# Material
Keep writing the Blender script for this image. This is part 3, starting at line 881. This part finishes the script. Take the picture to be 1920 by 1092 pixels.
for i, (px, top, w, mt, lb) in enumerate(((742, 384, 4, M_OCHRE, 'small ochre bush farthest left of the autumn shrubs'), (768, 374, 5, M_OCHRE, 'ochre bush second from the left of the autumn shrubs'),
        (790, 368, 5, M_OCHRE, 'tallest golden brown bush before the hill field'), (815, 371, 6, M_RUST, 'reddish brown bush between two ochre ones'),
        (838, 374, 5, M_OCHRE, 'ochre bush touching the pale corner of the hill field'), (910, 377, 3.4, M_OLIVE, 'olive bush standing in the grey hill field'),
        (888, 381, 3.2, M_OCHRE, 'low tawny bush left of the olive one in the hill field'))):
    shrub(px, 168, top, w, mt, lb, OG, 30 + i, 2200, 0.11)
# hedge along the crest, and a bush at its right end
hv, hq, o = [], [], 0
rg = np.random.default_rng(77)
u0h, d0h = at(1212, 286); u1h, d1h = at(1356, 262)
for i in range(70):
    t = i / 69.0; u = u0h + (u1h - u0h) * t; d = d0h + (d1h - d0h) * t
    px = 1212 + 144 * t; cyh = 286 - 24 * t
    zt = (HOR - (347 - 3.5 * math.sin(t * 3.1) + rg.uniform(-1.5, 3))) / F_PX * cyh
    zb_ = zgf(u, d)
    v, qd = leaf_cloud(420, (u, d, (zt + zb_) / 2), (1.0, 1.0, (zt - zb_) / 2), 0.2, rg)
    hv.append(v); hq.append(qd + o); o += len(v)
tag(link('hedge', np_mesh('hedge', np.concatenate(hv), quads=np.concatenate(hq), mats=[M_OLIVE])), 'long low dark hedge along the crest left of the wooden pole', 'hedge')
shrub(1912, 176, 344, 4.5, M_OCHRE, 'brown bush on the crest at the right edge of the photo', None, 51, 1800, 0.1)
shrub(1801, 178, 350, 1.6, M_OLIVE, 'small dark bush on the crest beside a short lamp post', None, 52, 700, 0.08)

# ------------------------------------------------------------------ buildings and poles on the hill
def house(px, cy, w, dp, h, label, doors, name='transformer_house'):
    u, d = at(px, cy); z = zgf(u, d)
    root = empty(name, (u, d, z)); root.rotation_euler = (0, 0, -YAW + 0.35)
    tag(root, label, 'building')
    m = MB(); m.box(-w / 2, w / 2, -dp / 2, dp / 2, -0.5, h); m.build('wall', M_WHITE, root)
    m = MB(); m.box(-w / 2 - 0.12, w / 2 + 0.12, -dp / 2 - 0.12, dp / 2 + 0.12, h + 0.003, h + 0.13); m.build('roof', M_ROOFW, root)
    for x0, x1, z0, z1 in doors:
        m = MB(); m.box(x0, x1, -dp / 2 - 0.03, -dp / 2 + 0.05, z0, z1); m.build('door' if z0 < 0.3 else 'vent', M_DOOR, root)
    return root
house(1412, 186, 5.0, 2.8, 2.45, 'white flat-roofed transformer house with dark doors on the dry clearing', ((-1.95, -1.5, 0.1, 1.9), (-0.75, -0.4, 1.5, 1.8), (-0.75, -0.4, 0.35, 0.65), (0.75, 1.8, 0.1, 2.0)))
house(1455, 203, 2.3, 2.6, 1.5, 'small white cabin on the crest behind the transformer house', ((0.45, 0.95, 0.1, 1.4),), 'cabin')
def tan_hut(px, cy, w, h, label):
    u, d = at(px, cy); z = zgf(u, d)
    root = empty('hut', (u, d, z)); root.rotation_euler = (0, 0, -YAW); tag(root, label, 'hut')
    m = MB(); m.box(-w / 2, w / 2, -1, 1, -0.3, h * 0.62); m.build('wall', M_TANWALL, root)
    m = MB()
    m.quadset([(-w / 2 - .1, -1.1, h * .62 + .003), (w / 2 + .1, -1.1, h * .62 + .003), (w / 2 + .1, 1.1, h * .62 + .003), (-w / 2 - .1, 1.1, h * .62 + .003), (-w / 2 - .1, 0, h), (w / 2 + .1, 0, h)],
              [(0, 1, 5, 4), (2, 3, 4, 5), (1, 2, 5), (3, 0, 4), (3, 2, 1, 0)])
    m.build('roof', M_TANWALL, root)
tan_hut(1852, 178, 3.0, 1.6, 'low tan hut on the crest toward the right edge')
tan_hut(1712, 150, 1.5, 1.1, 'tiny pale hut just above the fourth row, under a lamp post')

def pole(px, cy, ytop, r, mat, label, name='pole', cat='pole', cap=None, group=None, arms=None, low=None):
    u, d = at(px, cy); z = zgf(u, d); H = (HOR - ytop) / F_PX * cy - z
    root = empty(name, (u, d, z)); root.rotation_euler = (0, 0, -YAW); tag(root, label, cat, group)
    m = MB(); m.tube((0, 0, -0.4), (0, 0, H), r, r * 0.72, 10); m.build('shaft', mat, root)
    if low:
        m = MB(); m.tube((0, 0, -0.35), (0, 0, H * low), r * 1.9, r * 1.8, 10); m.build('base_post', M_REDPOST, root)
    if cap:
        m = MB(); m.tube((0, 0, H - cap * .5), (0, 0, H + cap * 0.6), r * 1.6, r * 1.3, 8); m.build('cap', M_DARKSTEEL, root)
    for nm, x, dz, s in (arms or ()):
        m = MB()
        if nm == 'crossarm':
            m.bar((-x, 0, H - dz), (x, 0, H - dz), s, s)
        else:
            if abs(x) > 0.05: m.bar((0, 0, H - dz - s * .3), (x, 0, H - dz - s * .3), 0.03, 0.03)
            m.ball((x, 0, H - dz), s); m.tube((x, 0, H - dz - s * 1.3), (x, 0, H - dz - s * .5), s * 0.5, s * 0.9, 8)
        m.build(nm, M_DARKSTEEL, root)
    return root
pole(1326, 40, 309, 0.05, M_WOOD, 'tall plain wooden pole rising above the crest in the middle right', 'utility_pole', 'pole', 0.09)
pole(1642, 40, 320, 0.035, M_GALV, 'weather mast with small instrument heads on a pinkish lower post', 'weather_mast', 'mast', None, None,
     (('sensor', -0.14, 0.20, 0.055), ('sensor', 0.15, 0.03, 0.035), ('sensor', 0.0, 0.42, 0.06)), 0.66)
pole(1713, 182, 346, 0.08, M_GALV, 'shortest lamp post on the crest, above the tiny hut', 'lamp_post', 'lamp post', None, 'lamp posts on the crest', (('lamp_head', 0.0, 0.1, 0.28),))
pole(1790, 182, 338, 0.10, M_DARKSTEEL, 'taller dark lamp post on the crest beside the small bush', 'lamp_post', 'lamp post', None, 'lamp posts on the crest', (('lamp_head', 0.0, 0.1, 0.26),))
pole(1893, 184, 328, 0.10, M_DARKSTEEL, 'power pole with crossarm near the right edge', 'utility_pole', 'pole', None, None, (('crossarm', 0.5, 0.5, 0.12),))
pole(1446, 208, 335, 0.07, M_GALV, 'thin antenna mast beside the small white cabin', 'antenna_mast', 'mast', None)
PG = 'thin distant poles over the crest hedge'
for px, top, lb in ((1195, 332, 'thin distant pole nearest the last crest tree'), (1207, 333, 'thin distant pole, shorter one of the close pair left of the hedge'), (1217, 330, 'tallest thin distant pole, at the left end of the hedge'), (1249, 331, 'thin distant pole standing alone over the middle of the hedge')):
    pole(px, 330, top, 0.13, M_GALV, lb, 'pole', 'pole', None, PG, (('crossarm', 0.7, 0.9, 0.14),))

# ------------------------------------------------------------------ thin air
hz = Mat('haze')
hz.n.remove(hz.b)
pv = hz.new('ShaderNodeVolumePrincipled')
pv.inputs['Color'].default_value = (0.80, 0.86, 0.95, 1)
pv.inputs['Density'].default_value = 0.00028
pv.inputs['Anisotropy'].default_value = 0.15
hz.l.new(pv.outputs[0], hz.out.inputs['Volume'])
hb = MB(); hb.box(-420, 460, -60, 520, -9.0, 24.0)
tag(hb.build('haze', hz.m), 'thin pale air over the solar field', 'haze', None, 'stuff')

# What the exercise asks
Everything from the first line of the data through the line containing "shrub(1801, 178, 350, 1.6, M_OLIVE, 'small" should be echoed exactly. Add nothing.

# Right answer
Keep writing the Blender script for this image. This is part 3, starting at line 881. This part finishes the script. Take the picture to be 1920 by 1092 pixels.
for i, (px, top, w, mt, lb) in enumerate(((742, 384, 4, M_OCHRE, 'small ochre bush farthest left of the autumn shrubs'), (768, 374, 5, M_OCHRE, 'ochre bush second from the left of the autumn shrubs'),
        (790, 368, 5, M_OCHRE, 'tallest golden brown bush before the hill field'), (815, 371, 6, M_RUST, 'reddish brown bush between two ochre ones'),
        (838, 374, 5, M_OCHRE, 'ochre bush touching the pale corner of the hill field'), (910, 377, 3.4, M_OLIVE, 'olive bush standing in the grey hill field'),
        (888, 381, 3.2, M_OCHRE, 'low tawny bush left of the olive one in the hill field'))):
    shrub(px, 168, top, w, mt, lb, OG, 30 + i, 2200, 0.11)
# hedge along the crest, and a bush at its right end
hv, hq, o = [], [], 0
rg = np.random.default_rng(77)
u0h, d0h = at(1212, 286); u1h, d1h = at(1356, 262)
for i in range(70):
    t = i / 69.0; u = u0h + (u1h - u0h) * t; d = d0h + (d1h - d0h) * t
    px = 1212 + 144 * t; cyh = 286 - 24 * t
    zt = (HOR - (347 - 3.5 * math.sin(t * 3.1) + rg.uniform(-1.5, 3))) / F_PX * cyh
    zb_ = zgf(u, d)
    v, qd = leaf_cloud(420, (u, d, (zt + zb_) / 2), (1.0, 1.0, (zt - zb_) / 2), 0.2, rg)
    hv.append(v); hq.append(qd + o); o += len(v)
tag(link('hedge', np_mesh('hedge', np.concatenate(hv), quads=np.concatenate(hq), mats=[M_OLIVE])), 'long low dark hedge along the crest left of the wooden pole', 'hedge')
shrub(1912, 176, 344, 4.5, M_OCHRE, 'brown bush on the crest at the right edge of the photo', None, 51, 1800, 0.1)
shrub(1801, 178, 350, 1.6, M_OLIVE, 'small dark bush on the crest beside a short lamp post', None, 52, 700, 0.08)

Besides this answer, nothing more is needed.